In 1938, Harrison School (Colored) merged into Washington School.

The town of Turkey Foot was lost when the Chickamauga Dam constructed by the Tennessee Valley Authority closed its gates in 1940, along with the community of Bartlebaugh.

Also in 1940, the U.S. Army removed the community of Hawkinsville and the main part of the village of Tyner (north of the railroad) to make room for its TNT plant.  Hawkinsville relocated to Pinewood Drive and Kelley Road.  Tyner residents moved either slightly to the south or eastward to Silverdale.  Other communities erased from the map included Magby Pond, Black Belt, and most of Shot Hollow.

The report of the Works Progress Administration (WPA) issued in 1942 included Hawkinsville as part of Tyner; listed Silverdale separately; grouped East Brainerd, Morris Hill, Ryall Springs, and Westview together as Ryall Springs;  and listed Chickamauga under the name of its post office, Shepherd.

In 1948, Kings Point-Jersey moved into a new building as Hillcrest Elementary.

In 1953, the surviving Chickamauga Elementary School moved to Shepherd Road.

Louisville & Nashville Railroad, which had a controlling interest in Nashville, Chattanooga, & St. Louis since 1880, closed several of its local stations in the mid-20th century.  In 1955, it shut down Chickamauga Station.

Shepherd P.O. likewise closed and its operations transferred to Chattanooga.  Chattanooga P.O. opened a branch in the newly built Brainerd Hills Shopping Center and named it Chickamauga Station on the advice of later postmaster Frank Moore.

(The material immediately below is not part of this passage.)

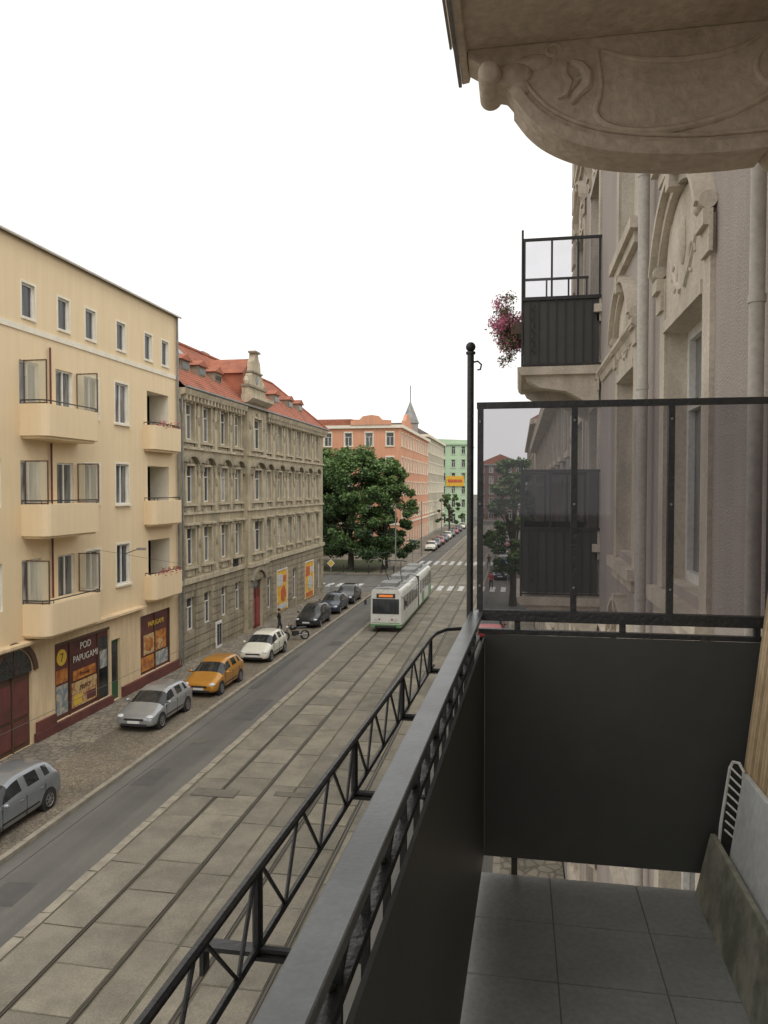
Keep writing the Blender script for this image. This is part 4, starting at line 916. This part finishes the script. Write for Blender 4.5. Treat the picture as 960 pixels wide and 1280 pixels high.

Also in 1955, Oakwood Baptist moved to its current location on Bonny Oaks Drive.

Booker T. Washington School, whose community had by then taken on the name Washington Heights, moved into a brand new building in 1958.  In that same building, Washington Alternative School now operates.

Due to growth in the nearby area and construction of Lake Hills and Murray Hills subdivisions, Lakewood Elementary for white students was opened in 1959, the last segregated school put into operation in Hamilton County.

In late 1961, Southern Railway shut down its tiny whistle-stop depot Tyner Station.

Desegregation of the schools in both Chattanooga City and Hamilton County (then separate systems) began in 1962 and was, theoretically, complete by 1966.  In the process, the high school at Booker T. Washington was closed and its students transferred to Tyner and, later, to Central.  Its primary school was integrated, as was the other remaining Afro-American primary school in the area, Chickamauga Elementary.

In 1972, the U.S. Postal Service closed its station at Tyner.  Postal service from Tyner moved to Chattanooga, which routed its mail through its branch at Chickamauga Station in Brainerd Hills Shopping Center.  That Chickamauga Station moved to its current location on East Brainerd Road in 1984.

Chickamauga Elementary School closed its doors in 1987, the same year that Hamilton Place Mall opened its doors.  At the time, it had been the one of the oldest continuing schools in the county, second only to Howard School.

The branch of Chattanooga Post Office called Chickamauga Station still operates, though its delivery service has been transferred to the Eastgate Postal Center.

East Brainerd Road, the main road through Concord/Walnut Grove/East Brainerd, has been known by many names throughout its existence.  Remember that at one time, there was no Robert E. Lee Highway; what are now Brainerd and East Brainerd Roads were one long continuous path.  During Cherokee times, at least after the mission was founded, it was known as Brainerd’s Road from Ross Landing to the Federal Road south of Opelika (the later Graysville).  Later it was called Chattanooga-Graysville Pike and Bird’s Mill Road.  Later, it carried the last name until a T-junction with Jenkins Road, from which the latter continued as Graysville Pike, which turned south after its junction with Parker’s Gap (later Ryall Springs) Road.  It became East Brainerd Road from its Y-intersection with Brainerd Road and Lee Highway in 1926.


Another road with many names is Gunbarrel Road.  I always loved that one when I was a kid.  Its earliest name may have been Graysville-Harrison Pike, a name noted on deeds in the 19th century.  By the later part of that century, it had become known as Silverdale Road.